Task goal | Produce an exact copy of the lines below that run from the line containing "What Blender Python" to the line containing "COL = scene.collection", inclusive; any picture is omitted.

>> Start Supplied material

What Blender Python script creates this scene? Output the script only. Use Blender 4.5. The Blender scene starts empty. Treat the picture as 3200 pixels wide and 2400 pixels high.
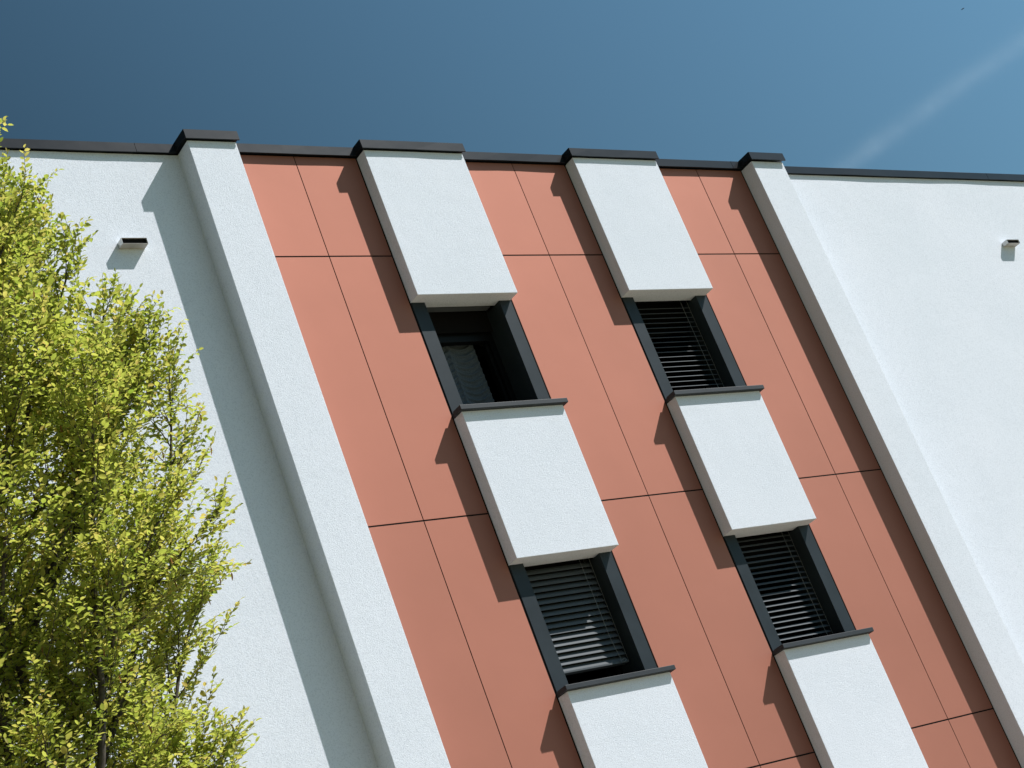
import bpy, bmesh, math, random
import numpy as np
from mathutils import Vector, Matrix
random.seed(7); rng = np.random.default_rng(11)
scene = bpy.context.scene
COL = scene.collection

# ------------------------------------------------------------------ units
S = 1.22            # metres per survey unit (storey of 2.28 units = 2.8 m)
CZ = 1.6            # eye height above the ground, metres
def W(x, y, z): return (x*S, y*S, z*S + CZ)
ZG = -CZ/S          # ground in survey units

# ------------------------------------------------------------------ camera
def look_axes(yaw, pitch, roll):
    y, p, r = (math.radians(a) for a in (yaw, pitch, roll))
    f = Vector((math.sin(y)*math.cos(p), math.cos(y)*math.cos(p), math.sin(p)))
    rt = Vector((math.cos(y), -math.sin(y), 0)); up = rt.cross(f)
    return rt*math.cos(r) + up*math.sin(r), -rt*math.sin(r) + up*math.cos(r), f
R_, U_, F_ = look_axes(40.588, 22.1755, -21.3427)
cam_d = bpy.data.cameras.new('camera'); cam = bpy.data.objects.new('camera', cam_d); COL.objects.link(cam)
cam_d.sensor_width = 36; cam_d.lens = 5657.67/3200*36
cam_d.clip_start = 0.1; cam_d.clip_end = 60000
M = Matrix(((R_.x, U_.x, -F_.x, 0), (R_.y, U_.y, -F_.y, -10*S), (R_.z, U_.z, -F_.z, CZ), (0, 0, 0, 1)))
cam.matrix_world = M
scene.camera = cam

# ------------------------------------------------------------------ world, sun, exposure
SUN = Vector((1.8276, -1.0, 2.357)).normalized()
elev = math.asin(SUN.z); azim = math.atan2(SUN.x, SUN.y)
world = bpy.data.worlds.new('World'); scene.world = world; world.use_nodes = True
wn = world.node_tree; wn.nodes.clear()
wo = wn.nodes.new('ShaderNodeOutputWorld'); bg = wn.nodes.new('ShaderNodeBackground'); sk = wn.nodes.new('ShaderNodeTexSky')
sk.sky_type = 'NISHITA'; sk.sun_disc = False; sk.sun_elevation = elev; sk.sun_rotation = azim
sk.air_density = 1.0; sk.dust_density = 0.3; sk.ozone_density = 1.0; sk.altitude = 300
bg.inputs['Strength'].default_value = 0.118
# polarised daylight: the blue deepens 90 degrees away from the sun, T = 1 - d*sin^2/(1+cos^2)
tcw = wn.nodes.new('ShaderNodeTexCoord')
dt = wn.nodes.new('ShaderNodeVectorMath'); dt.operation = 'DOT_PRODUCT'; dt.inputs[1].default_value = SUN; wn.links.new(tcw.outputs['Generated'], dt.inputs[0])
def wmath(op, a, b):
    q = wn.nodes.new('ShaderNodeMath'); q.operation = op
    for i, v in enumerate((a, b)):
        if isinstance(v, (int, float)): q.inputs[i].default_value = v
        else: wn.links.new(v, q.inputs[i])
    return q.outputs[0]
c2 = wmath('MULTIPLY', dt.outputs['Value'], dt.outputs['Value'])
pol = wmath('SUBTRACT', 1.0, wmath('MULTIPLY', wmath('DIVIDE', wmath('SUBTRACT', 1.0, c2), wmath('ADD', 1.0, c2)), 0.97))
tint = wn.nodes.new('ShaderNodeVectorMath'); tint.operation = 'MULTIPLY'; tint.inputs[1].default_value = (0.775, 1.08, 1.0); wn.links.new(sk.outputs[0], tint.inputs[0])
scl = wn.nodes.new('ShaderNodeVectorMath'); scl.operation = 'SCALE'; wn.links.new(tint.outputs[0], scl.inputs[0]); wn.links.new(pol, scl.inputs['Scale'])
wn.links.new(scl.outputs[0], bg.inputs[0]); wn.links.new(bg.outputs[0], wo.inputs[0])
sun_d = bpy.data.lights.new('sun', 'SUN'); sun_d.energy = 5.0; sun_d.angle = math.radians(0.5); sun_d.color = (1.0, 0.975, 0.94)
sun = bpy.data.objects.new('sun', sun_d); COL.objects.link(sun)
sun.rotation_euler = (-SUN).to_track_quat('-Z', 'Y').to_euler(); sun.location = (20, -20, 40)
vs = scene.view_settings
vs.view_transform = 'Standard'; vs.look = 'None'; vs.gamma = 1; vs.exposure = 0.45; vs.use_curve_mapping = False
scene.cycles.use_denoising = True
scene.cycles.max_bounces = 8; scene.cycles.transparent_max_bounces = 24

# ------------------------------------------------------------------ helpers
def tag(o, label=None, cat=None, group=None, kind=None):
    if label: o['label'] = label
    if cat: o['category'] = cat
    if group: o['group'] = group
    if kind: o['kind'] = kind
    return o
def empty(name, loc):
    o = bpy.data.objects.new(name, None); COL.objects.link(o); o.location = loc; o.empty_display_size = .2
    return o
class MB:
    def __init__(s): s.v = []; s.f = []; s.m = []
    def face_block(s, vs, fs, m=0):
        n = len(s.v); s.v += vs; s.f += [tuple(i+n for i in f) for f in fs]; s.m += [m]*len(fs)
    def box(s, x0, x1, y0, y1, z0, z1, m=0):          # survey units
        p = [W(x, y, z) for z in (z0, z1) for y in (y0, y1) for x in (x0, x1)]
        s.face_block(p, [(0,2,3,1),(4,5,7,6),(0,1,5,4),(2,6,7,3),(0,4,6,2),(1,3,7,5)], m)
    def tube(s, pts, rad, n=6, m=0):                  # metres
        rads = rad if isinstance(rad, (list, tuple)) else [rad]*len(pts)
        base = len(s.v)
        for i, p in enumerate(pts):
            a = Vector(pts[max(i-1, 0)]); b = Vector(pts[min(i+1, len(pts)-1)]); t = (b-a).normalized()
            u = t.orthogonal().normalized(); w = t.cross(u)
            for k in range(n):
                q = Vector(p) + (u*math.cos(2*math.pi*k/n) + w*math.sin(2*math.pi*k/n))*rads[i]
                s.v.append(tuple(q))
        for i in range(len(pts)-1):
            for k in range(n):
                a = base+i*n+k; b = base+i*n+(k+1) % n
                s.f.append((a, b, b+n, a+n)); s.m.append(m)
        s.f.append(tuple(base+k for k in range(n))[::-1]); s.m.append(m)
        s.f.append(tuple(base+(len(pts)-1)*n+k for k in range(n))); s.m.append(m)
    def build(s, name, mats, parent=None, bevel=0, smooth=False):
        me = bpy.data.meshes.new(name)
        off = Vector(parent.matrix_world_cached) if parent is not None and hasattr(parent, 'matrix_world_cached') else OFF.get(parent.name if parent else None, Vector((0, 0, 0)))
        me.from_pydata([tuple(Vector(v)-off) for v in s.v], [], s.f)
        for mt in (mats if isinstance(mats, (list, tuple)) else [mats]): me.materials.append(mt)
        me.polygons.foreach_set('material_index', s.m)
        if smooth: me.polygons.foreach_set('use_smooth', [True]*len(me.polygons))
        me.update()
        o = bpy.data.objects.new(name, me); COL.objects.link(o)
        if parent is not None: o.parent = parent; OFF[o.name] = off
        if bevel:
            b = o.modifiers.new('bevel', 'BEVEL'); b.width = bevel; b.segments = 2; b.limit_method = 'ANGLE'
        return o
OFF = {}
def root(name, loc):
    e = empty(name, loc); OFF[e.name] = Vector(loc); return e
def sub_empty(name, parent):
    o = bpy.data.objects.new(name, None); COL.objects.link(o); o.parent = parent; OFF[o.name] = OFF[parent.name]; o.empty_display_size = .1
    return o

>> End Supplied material
>> Start Supplied material

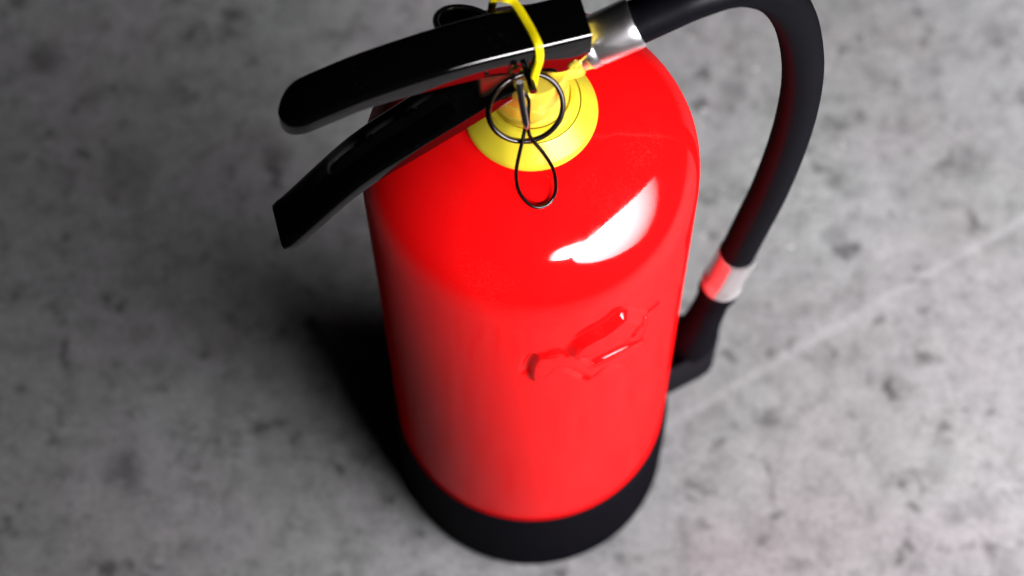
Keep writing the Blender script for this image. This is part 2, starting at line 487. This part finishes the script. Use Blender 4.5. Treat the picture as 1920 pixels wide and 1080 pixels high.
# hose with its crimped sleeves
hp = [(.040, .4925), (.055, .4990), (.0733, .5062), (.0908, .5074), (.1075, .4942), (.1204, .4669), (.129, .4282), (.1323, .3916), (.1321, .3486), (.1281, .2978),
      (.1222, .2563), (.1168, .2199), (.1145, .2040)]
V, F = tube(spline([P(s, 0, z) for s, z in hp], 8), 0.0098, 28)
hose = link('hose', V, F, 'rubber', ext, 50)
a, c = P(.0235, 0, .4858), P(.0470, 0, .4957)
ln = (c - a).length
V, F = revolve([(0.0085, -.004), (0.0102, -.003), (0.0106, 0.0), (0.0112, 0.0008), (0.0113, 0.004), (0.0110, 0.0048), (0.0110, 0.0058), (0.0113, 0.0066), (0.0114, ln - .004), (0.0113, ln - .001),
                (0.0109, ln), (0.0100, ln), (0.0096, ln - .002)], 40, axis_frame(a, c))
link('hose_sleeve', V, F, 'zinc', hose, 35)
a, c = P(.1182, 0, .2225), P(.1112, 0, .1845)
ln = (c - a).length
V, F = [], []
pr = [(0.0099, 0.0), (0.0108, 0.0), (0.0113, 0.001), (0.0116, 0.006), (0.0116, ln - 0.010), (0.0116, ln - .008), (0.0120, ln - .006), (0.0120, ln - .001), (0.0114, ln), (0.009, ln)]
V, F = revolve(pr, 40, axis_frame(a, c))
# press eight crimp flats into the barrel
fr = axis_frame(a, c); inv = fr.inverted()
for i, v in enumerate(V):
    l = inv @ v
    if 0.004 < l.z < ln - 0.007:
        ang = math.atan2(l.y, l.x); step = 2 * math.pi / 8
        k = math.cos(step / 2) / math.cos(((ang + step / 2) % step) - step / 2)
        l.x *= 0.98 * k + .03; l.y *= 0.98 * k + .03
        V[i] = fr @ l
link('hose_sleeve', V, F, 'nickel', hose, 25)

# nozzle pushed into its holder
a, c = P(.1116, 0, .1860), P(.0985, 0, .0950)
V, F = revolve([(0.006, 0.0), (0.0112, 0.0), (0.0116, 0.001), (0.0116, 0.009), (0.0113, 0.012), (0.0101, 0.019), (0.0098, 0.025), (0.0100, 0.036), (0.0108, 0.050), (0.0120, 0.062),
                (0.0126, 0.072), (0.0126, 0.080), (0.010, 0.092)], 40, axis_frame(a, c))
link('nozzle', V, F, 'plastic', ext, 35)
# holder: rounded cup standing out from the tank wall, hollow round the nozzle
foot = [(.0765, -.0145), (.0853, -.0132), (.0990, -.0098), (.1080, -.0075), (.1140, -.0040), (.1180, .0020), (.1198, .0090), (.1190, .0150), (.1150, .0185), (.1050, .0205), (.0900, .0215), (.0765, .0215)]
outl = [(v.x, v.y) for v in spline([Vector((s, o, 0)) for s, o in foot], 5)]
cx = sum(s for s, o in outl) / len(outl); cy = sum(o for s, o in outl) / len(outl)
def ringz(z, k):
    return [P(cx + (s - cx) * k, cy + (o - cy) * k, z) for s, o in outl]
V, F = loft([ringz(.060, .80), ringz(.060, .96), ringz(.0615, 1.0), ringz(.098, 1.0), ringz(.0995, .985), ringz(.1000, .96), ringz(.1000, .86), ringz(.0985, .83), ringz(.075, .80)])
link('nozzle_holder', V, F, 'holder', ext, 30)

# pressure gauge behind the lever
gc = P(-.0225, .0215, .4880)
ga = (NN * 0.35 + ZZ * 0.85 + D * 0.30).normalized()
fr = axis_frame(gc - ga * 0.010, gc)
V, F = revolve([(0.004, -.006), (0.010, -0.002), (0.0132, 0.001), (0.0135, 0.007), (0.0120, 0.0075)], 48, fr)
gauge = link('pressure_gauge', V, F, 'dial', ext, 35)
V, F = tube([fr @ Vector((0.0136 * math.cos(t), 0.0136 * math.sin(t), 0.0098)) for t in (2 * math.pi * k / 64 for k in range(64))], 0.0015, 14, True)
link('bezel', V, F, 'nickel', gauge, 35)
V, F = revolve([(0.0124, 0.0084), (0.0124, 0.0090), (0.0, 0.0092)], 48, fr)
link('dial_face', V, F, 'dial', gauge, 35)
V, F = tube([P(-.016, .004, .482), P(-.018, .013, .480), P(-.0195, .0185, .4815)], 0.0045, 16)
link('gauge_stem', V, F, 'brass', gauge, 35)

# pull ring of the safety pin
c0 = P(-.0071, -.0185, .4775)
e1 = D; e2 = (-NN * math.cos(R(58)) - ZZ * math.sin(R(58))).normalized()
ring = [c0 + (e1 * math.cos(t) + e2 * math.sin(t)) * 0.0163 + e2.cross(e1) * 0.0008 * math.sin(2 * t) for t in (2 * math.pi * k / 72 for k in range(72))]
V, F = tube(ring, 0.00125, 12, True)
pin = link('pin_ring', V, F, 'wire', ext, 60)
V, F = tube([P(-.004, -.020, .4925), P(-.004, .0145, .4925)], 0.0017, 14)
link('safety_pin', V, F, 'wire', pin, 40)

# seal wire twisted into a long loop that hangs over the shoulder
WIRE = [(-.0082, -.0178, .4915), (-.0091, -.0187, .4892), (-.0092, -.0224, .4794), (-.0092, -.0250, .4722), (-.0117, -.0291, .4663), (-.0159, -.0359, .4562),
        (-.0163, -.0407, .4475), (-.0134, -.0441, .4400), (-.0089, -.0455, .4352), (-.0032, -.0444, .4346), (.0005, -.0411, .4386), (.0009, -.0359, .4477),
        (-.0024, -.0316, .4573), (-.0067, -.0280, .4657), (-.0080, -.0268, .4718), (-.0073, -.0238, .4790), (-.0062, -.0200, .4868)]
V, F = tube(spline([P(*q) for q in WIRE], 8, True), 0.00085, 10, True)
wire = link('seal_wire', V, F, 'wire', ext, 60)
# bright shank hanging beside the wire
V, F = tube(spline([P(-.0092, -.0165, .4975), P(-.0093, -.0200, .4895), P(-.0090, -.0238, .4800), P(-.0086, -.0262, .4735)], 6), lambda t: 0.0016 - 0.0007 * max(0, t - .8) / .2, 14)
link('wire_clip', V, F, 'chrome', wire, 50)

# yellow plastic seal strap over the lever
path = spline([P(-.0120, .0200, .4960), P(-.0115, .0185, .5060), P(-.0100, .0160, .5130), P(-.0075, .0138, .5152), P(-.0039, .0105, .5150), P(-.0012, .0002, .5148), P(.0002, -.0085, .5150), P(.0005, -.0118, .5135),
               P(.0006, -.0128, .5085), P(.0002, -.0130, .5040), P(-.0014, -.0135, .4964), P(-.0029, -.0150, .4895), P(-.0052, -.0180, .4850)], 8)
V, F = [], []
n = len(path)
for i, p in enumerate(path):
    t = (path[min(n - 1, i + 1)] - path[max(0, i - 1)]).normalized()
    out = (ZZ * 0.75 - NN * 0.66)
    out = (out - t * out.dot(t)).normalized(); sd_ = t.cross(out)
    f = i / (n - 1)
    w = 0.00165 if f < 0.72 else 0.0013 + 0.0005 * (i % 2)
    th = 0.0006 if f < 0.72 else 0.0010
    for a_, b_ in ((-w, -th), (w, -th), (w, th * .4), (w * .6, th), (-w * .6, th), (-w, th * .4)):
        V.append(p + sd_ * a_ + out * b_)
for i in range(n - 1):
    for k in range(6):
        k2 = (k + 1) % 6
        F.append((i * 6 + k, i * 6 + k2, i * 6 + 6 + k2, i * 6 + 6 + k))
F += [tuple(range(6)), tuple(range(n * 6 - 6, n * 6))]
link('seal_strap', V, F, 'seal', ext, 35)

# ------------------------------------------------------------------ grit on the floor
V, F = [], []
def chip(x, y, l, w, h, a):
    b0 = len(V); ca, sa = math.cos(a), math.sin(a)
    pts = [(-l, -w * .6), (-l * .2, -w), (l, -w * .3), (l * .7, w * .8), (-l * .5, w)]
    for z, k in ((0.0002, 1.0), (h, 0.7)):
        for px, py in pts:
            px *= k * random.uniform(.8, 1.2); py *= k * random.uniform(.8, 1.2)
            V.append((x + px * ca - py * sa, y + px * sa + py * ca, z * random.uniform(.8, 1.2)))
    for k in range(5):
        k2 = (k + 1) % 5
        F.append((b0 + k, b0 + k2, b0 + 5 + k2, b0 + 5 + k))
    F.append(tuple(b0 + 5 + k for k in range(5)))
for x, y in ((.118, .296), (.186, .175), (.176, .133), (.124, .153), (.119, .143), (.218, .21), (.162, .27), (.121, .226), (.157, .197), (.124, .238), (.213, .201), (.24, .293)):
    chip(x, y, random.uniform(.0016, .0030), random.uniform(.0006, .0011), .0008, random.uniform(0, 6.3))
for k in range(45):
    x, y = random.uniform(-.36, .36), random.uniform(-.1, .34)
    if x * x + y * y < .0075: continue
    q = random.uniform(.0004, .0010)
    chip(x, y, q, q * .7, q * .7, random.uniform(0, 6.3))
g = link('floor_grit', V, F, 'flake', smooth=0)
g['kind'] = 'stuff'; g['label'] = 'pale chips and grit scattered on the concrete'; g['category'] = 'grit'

>> End Supplied material
>> Start Supplied material

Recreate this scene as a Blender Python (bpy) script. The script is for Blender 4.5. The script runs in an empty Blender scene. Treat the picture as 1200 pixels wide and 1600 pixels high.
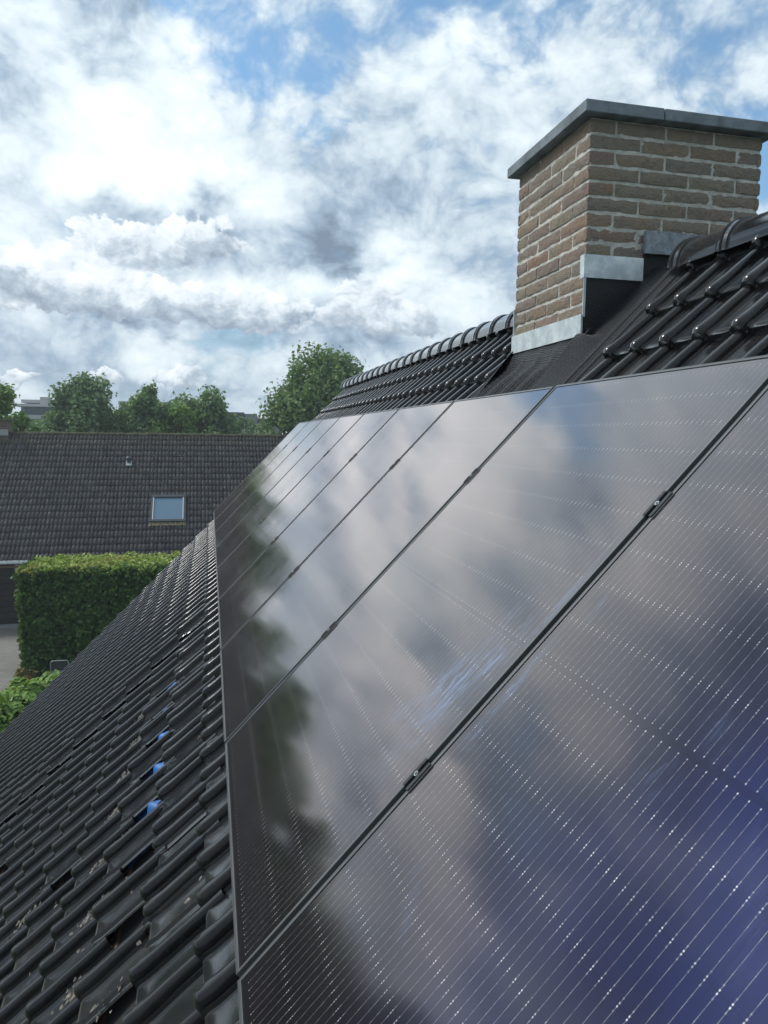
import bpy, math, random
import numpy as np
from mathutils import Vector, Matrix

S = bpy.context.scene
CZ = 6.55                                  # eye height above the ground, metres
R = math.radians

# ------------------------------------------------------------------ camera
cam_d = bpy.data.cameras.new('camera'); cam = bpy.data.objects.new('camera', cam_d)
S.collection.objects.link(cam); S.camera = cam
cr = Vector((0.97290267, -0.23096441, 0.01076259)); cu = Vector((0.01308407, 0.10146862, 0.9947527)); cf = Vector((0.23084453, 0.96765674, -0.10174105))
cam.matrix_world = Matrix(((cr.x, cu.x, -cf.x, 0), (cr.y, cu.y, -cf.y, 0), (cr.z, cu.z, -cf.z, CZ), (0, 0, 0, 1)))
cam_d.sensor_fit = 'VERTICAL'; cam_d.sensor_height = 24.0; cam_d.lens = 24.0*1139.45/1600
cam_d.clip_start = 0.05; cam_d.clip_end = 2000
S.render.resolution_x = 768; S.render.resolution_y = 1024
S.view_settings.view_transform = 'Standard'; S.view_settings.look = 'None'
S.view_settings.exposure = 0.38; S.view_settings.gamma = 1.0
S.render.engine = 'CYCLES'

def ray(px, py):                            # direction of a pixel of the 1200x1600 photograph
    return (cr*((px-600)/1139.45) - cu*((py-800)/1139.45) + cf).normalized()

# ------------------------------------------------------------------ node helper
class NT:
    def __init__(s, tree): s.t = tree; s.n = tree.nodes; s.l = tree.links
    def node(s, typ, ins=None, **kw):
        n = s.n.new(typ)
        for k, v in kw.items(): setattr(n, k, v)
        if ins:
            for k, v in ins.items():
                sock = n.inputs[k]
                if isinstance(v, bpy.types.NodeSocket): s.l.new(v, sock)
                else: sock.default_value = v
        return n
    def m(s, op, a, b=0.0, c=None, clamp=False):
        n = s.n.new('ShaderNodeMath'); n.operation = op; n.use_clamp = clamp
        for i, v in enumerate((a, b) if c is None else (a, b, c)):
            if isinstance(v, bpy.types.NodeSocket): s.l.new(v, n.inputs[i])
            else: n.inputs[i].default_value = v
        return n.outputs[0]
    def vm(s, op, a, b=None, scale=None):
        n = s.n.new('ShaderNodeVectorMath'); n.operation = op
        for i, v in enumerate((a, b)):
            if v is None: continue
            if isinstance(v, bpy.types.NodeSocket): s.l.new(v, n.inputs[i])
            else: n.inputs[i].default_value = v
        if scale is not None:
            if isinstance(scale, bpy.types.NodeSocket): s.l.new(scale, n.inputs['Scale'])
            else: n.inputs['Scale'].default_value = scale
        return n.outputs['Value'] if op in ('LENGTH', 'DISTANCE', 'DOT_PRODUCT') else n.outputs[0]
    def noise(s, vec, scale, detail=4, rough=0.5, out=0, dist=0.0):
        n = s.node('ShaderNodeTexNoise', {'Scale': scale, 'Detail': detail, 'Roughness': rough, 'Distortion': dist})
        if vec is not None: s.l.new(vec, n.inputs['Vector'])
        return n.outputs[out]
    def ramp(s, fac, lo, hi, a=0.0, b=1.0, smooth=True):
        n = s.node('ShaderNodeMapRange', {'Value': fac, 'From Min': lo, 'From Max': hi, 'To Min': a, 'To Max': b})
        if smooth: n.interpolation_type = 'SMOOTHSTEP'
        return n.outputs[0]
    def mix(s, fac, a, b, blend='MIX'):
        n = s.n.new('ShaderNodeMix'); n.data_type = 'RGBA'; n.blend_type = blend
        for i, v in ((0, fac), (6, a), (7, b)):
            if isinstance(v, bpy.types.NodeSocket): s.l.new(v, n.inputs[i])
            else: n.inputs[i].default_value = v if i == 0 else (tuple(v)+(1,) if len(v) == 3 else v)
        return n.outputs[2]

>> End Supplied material

Answer below |
What Blender Python script creates this scene? Output the script only. Use Blender 4.5. The Blender scene starts empty. Treat the picture as 3200 pixels wide and 2400 pixels high.
import bpy, bmesh, math, random
import numpy as np
from mathutils import Vector, Matrix
random.seed(7); rng = np.random.default_rng(11)
scene = bpy.context.scene
COL = scene.collection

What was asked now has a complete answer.